On 5 December, and again yesterday, car bombs caused damage in London-derry as did an attack in Lisburn on 6 December. The RUC and the army have continued with their intensive operations to counter terrorist activity and to bring those responsible to justice. Twelve of the incendiary devices used on 26 November were neutralised by the security forces, but for which the casualties and damage caused would have been a good deal more severe.

Since 22 November, 60 charges have been brought for terrorist offences, including four for murder and five for attempted murder. Three of them relate to the murder of a prison wages clerk in Belfast on 7 November. In addition, 19 weapons and 4,755 rounds of ammunition have been found.

The RUC also played its part, along with other police forces, in the events leading up to the arrest of a number of people in Great Britain recently, and the charging of nine of them with terrorist offences the day before yesterday. While they do not tell the whole story, these figures illustrate the degree of effort which the security forces, with the full backing of the Government, are continuing to make in the fight against terrorism.

I thank my right hon. Friend for the answer, the first part of which will have saddened the House. Bearing in mind the time of year and the fact that most, if not all, our soldiers in Northern Ireland will be separated from their families next week, will my right hon. Friend agree, on behalf of the House, to convey to the commanding officers of all the regiments in Northern Ireland and to the Chief Constable of the RUC the deep gratitude of this House and the British people for the magnificent job they have done during this year?

I shall do that most willingly. I shall also record the enthusiasm with which my hon. Friend's suggestion was received by the House.

Do not the statistics of death and destruction that the Secretary of State has given show that the security situation is deteriorating? As we end this decade of terror and violence in Northern Ireland, what words of encouragement can the Secretary of State give to the people of Northern Ireland that they will not have to endure another 10 years of this activity?

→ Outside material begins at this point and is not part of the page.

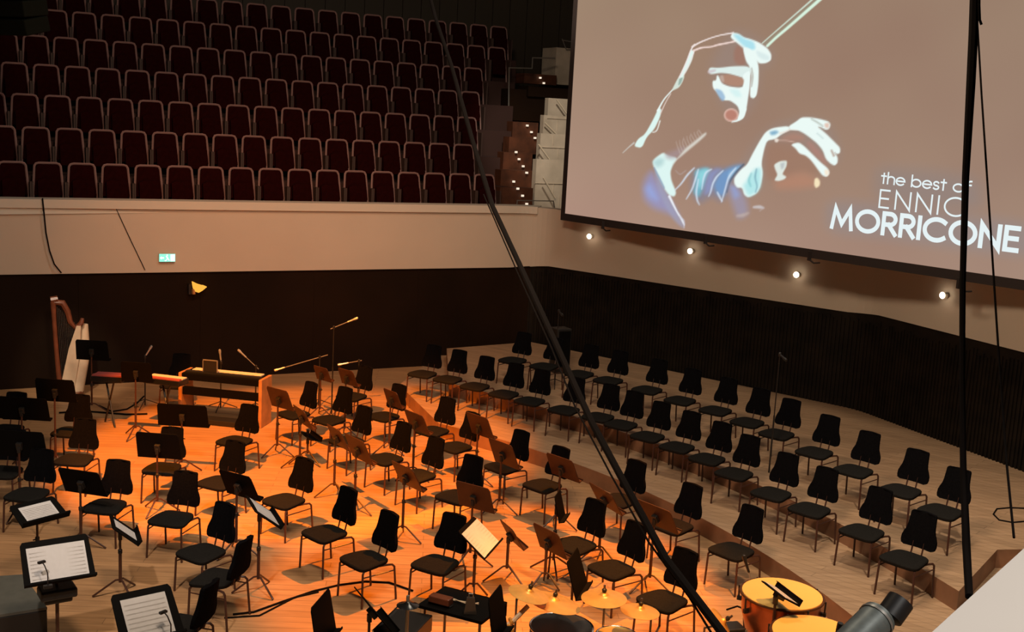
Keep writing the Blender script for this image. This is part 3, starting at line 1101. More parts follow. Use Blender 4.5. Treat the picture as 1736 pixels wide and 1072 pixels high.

The figures that I have given are, of course, deplorable. I hope, however, that the hon. Gentleman heard the figures for the successes of the security forces. There is no doubt that those whose business it is to defend us are becoming all the time more skilled and effective. I hope very much, and I believe, that as the years progress and as people in Northern Ireland can agree more and more with each other about how they want that part of the United Kingdom to develop, the terrorists will find there is no place for them in Northern Ireland, that there is no haven for them and that their activities will be circumscribed to such a point that they will not trouble us in the way that they have done.